- **DIRECTIONS**
Repeat the lines that follow, leaving nothing out.

- **COLLECTED DATA**
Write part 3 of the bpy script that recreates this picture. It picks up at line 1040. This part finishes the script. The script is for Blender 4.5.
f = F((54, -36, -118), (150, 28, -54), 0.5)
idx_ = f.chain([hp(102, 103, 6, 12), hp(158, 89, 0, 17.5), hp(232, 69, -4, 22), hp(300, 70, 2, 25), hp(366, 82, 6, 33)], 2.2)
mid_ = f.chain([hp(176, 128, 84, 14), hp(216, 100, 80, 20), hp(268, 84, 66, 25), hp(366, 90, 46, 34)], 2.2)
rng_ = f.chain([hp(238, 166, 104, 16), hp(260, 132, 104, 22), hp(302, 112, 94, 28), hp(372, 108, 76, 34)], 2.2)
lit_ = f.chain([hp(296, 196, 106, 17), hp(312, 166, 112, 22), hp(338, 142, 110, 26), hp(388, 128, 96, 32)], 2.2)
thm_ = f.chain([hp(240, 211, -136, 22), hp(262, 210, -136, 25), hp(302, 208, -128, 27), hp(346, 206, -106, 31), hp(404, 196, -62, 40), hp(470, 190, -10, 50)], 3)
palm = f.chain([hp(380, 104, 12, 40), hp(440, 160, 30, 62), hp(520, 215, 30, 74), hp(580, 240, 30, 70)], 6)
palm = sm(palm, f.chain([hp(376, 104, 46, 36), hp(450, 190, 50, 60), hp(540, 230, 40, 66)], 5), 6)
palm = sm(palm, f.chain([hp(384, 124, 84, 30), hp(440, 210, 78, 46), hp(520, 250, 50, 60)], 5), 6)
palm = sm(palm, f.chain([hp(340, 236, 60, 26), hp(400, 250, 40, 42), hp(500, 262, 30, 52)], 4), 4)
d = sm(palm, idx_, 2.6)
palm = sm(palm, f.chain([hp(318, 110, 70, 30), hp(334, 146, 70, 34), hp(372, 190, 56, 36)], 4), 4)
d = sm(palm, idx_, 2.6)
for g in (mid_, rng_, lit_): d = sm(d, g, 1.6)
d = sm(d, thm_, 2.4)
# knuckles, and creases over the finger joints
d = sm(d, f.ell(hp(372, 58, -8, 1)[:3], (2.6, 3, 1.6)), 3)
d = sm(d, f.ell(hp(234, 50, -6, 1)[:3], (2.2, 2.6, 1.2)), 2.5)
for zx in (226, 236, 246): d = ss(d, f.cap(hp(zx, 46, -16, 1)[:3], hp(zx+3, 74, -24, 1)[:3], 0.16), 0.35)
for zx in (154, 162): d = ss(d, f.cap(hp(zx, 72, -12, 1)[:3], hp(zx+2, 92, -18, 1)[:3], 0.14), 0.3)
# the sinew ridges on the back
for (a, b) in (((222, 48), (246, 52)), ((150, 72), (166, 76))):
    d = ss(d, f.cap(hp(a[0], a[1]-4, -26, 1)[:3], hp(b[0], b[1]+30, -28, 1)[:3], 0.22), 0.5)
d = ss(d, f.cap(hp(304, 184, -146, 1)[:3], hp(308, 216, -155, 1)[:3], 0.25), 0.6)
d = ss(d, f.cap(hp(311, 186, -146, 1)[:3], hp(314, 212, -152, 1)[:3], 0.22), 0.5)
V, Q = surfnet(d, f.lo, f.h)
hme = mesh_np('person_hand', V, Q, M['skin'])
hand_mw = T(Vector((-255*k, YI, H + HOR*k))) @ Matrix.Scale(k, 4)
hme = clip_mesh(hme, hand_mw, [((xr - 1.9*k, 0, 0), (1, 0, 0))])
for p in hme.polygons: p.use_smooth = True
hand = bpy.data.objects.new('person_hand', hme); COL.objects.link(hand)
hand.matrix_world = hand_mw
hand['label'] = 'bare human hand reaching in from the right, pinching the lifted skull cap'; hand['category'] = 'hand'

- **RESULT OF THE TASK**
Write part 3 of the bpy script that recreates this picture. It picks up at line 1040. This part finishes the script. The script is for Blender 4.5.
f = F((54, -36, -118), (150, 28, -54), 0.5)
idx_ = f.chain([hp(102, 103, 6, 12), hp(158, 89, 0, 17.5), hp(232, 69, -4, 22), hp(300, 70, 2, 25), hp(366, 82, 6, 33)], 2.2)
mid_ = f.chain([hp(176, 128, 84, 14), hp(216, 100, 80, 20), hp(268, 84, 66, 25), hp(366, 90, 46, 34)], 2.2)
rng_ = f.chain([hp(238, 166, 104, 16), hp(260, 132, 104, 22), hp(302, 112, 94, 28), hp(372, 108, 76, 34)], 2.2)
lit_ = f.chain([hp(296, 196, 106, 17), hp(312, 166, 112, 22), hp(338, 142, 110, 26), hp(388, 128, 96, 32)], 2.2)
thm_ = f.chain([hp(240, 211, -136, 22), hp(262, 210, -136, 25), hp(302, 208, -128, 27), hp(346, 206, -106, 31), hp(404, 196, -62, 40), hp(470, 190, -10, 50)], 3)
palm = f.chain([hp(380, 104, 12, 40), hp(440, 160, 30, 62), hp(520, 215, 30, 74), hp(580, 240, 30, 70)], 6)
palm = sm(palm, f.chain([hp(376, 104, 46, 36), hp(450, 190, 50, 60), hp(540, 230, 40, 66)], 5), 6)
palm = sm(palm, f.chain([hp(384, 124, 84, 30), hp(440, 210, 78, 46), hp(520, 250, 50, 60)], 5), 6)
palm = sm(palm, f.chain([hp(340, 236, 60, 26), hp(400, 250, 40, 42), hp(500, 262, 30, 52)], 4), 4)
d = sm(palm, idx_, 2.6)
palm = sm(palm, f.chain([hp(318, 110, 70, 30), hp(334, 146, 70, 34), hp(372, 190, 56, 36)], 4), 4)
d = sm(palm, idx_, 2.6)
for g in (mid_, rng_, lit_): d = sm(d, g, 1.6)
d = sm(d, thm_, 2.4)
# knuckles, and creases over the finger joints
d = sm(d, f.ell(hp(372, 58, -8, 1)[:3], (2.6, 3, 1.6)), 3)
d = sm(d, f.ell(hp(234, 50, -6, 1)[:3], (2.2, 2.6, 1.2)), 2.5)
for zx in (226, 236, 246): d = ss(d, f.cap(hp(zx, 46, -16, 1)[:3], hp(zx+3, 74, -24, 1)[:3], 0.16), 0.35)
for zx in (154, 162): d = ss(d, f.cap(hp(zx, 72, -12, 1)[:3], hp(zx+2, 92, -18, 1)[:3], 0.14), 0.3)
# the sinew ridges on the back
for (a, b) in (((222, 48), (246, 52)), ((150, 72), (166, 76))):
    d = ss(d, f.cap(hp(a[0], a[1]-4, -26, 1)[:3], hp(b[0], b[1]+30, -28, 1)[:3], 0.22), 0.5)
d = ss(d, f.cap(hp(304, 184, -146, 1)[:3], hp(308, 216, -155, 1)[:3], 0.25), 0.6)
d = ss(d, f.cap(hp(311, 186, -146, 1)[:3], hp(314, 212, -152, 1)[:3], 0.22), 0.5)
V, Q = surfnet(d, f.lo, f.h)
hme = mesh_np('person_hand', V, Q, M['skin'])
hand_mw = T(Vector((-255*k, YI, H + HOR*k))) @ Matrix.Scale(k, 4)
hme = clip_mesh(hme, hand_mw, [((xr - 1.9*k, 0, 0), (1, 0, 0))])
for p in hme.polygons: p.use_smooth = True
hand = bpy.data.objects.new('person_hand', hme); COL.objects.link(hand)
hand.matrix_world = hand_mw
hand['label'] = 'bare human hand reaching in from the right, pinching the lifted skull cap'; hand['category'] = 'hand'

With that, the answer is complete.